Instructions to follow ▸ Write out the full set of records below exactly.
┌──
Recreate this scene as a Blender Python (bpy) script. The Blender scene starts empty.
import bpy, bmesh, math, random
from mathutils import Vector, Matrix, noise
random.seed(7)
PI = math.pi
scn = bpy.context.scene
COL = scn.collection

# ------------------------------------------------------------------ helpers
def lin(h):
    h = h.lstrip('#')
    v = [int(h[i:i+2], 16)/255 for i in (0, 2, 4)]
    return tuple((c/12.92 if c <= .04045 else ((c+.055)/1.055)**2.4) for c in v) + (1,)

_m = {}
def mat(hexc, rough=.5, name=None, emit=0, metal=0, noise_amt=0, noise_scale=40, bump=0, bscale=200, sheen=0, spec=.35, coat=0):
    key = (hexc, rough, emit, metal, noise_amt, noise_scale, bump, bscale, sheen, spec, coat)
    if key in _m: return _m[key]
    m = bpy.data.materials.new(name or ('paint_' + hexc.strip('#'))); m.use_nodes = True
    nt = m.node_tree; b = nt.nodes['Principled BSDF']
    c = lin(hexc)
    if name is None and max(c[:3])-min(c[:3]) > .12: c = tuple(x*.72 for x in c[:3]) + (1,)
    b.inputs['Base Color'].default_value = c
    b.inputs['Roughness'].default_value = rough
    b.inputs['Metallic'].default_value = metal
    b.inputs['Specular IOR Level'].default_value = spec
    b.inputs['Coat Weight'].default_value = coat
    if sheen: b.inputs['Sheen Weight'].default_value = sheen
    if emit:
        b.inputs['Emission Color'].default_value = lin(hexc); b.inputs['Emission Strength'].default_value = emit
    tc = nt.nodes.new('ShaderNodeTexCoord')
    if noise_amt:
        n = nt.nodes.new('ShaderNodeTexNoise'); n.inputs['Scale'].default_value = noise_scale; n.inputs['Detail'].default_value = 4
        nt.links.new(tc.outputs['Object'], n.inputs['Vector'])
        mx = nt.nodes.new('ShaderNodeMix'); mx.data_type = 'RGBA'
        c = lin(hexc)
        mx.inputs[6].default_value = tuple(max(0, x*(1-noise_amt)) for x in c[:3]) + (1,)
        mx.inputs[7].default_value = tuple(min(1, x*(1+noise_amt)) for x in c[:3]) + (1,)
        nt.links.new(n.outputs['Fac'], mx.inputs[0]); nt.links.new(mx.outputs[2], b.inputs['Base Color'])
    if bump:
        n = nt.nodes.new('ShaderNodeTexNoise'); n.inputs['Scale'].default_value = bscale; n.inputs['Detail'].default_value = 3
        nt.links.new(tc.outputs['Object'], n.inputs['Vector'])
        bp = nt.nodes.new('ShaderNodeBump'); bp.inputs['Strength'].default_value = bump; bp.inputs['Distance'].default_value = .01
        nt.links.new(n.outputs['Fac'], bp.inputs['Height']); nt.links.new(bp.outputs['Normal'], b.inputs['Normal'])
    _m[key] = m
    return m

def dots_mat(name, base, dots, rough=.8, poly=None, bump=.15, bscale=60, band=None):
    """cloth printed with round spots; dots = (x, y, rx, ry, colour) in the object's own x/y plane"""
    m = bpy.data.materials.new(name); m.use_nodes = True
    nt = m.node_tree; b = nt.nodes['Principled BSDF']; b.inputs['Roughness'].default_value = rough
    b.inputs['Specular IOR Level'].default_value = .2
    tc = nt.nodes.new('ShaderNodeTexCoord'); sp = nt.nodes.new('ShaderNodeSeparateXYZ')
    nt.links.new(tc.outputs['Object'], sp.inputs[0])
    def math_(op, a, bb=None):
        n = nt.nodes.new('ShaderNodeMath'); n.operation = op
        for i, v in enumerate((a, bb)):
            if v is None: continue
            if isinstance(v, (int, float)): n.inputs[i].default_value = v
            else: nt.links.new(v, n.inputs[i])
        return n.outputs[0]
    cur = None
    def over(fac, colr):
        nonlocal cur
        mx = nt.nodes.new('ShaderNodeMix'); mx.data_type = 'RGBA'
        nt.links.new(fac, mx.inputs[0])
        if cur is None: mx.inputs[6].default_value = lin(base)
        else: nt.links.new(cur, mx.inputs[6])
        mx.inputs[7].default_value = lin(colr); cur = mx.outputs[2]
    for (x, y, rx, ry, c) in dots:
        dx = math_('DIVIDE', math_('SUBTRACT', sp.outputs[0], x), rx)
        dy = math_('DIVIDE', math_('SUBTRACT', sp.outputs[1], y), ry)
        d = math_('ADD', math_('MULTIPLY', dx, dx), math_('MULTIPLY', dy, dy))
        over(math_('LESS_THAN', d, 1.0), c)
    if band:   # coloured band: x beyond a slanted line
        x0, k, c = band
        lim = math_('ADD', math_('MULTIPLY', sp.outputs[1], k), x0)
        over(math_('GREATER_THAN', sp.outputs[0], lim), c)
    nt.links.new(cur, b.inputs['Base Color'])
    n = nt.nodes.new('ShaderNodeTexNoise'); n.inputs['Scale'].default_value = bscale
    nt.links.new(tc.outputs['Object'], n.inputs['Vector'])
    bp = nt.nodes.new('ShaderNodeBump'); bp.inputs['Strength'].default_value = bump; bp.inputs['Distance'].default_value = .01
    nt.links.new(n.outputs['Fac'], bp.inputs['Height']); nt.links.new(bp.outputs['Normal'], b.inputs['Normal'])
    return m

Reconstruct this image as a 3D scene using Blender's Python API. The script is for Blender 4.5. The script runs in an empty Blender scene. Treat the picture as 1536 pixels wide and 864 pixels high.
└──
Output of the task ▸
Recreate this scene as a Blender Python (bpy) script. The Blender scene starts empty.
import bpy, bmesh, math, random
from mathutils import Vector, Matrix, noise
random.seed(7)
PI = math.pi
scn = bpy.context.scene
COL = scn.collection

# ------------------------------------------------------------------ helpers
def lin(h):
    h = h.lstrip('#')
    v = [int(h[i:i+2], 16)/255 for i in (0, 2, 4)]
    return tuple((c/12.92 if c <= .04045 else ((c+.055)/1.055)**2.4) for c in v) + (1,)

_m = {}
def mat(hexc, rough=.5, name=None, emit=0, metal=0, noise_amt=0, noise_scale=40, bump=0, bscale=200, sheen=0, spec=.35, coat=0):
    key = (hexc, rough, emit, metal, noise_amt, noise_scale, bump, bscale, sheen, spec, coat)
    if key in _m: return _m[key]
    m = bpy.data.materials.new(name or ('paint_' + hexc.strip('#'))); m.use_nodes = True
    nt = m.node_tree; b = nt.nodes['Principled BSDF']
    c = lin(hexc)
    if name is None and max(c[:3])-min(c[:3]) > .12: c = tuple(x*.72 for x in c[:3]) + (1,)
    b.inputs['Base Color'].default_value = c
    b.inputs['Roughness'].default_value = rough
    b.inputs['Metallic'].default_value = metal
    b.inputs['Specular IOR Level'].default_value = spec
    b.inputs['Coat Weight'].default_value = coat
    if sheen: b.inputs['Sheen Weight'].default_value = sheen
    if emit:
        b.inputs['Emission Color'].default_value = lin(hexc); b.inputs['Emission Strength'].default_value = emit
    tc = nt.nodes.new('ShaderNodeTexCoord')
    if noise_amt:
        n = nt.nodes.new('ShaderNodeTexNoise'); n.inputs['Scale'].default_value = noise_scale; n.inputs['Detail'].default_value = 4
        nt.links.new(tc.outputs['Object'], n.inputs['Vector'])
        mx = nt.nodes.new('ShaderNodeMix'); mx.data_type = 'RGBA'
        c = lin(hexc)
        mx.inputs[6].default_value = tuple(max(0, x*(1-noise_amt)) for x in c[:3]) + (1,)
        mx.inputs[7].default_value = tuple(min(1, x*(1+noise_amt)) for x in c[:3]) + (1,)
        nt.links.new(n.outputs['Fac'], mx.inputs[0]); nt.links.new(mx.outputs[2], b.inputs['Base Color'])
    if bump:
        n = nt.nodes.new('ShaderNodeTexNoise'); n.inputs['Scale'].default_value = bscale; n.inputs['Detail'].default_value = 3
        nt.links.new(tc.outputs['Object'], n.inputs['Vector'])
        bp = nt.nodes.new('ShaderNodeBump'); bp.inputs['Strength'].default_value = bump; bp.inputs['Distance'].default_value = .01
        nt.links.new(n.outputs['Fac'], bp.inputs['Height']); nt.links.new(bp.outputs['Normal'], b.inputs['Normal'])
    _m[key] = m
    return m

def dots_mat(name, base, dots, rough=.8, poly=None, bump=.15, bscale=60, band=None):
    """cloth printed with round spots; dots = (x, y, rx, ry, colour) in the object's own x/y plane"""
    m = bpy.data.materials.new(name); m.use_nodes = True
    nt = m.node_tree; b = nt.nodes['Principled BSDF']; b.inputs['Roughness'].default_value = rough
    b.inputs['Specular IOR Level'].default_value = .2
    tc = nt.nodes.new('ShaderNodeTexCoord'); sp = nt.nodes.new('ShaderNodeSeparateXYZ')
    nt.links.new(tc.outputs['Object'], sp.inputs[0])
    def math_(op, a, bb=None):
        n = nt.nodes.new('ShaderNodeMath'); n.operation = op
        for i, v in enumerate((a, bb)):
            if v is None: continue
            if isinstance(v, (int, float)): n.inputs[i].default_value = v
            else: nt.links.new(v, n.inputs[i])
        return n.outputs[0]
    cur = None
    def over(fac, colr):
        nonlocal cur
        mx = nt.nodes.new('ShaderNodeMix'); mx.data_type = 'RGBA'
        nt.links.new(fac, mx.inputs[0])
        if cur is None: mx.inputs[6].default_value = lin(base)
        else: nt.links.new(cur, mx.inputs[6])
        mx.inputs[7].default_value = lin(colr); cur = mx.outputs[2]
    for (x, y, rx, ry, c) in dots:
        dx = math_('DIVIDE', math_('SUBTRACT', sp.outputs[0], x), rx)
        dy = math_('DIVIDE', math_('SUBTRACT', sp.outputs[1], y), ry)
        d = math_('ADD', math_('MULTIPLY', dx, dx), math_('MULTIPLY', dy, dy))
        over(math_('LESS_THAN', d, 1.0), c)
    if band:   # coloured band: x beyond a slanted line
        x0, k, c = band
        lim = math_('ADD', math_('MULTIPLY', sp.outputs[1], k), x0)
        over(math_('GREATER_THAN', sp.outputs[0], lim), c)
    nt.links.new(cur, b.inputs['Base Color'])
    n = nt.nodes.new('ShaderNodeTexNoise'); n.inputs['Scale'].default_value = bscale
    nt.links.new(tc.outputs['Object'], n.inputs['Vector'])
    bp = nt.nodes.new('ShaderNodeBump'); bp.inputs['Strength'].default_value = bump; bp.inputs['Distance'].default_value = .01
    nt.links.new(n.outputs['Fac'], bp.inputs['Height']); nt.links.new(bp.outputs['Normal'], b.inputs['Normal'])
    return m

Reconstruct this image as a 3D scene using Blender's Python API. The script is for Blender 4.5. The script runs in an empty Blender scene. Treat the picture as 1536 pixels wide and 864 pixels high.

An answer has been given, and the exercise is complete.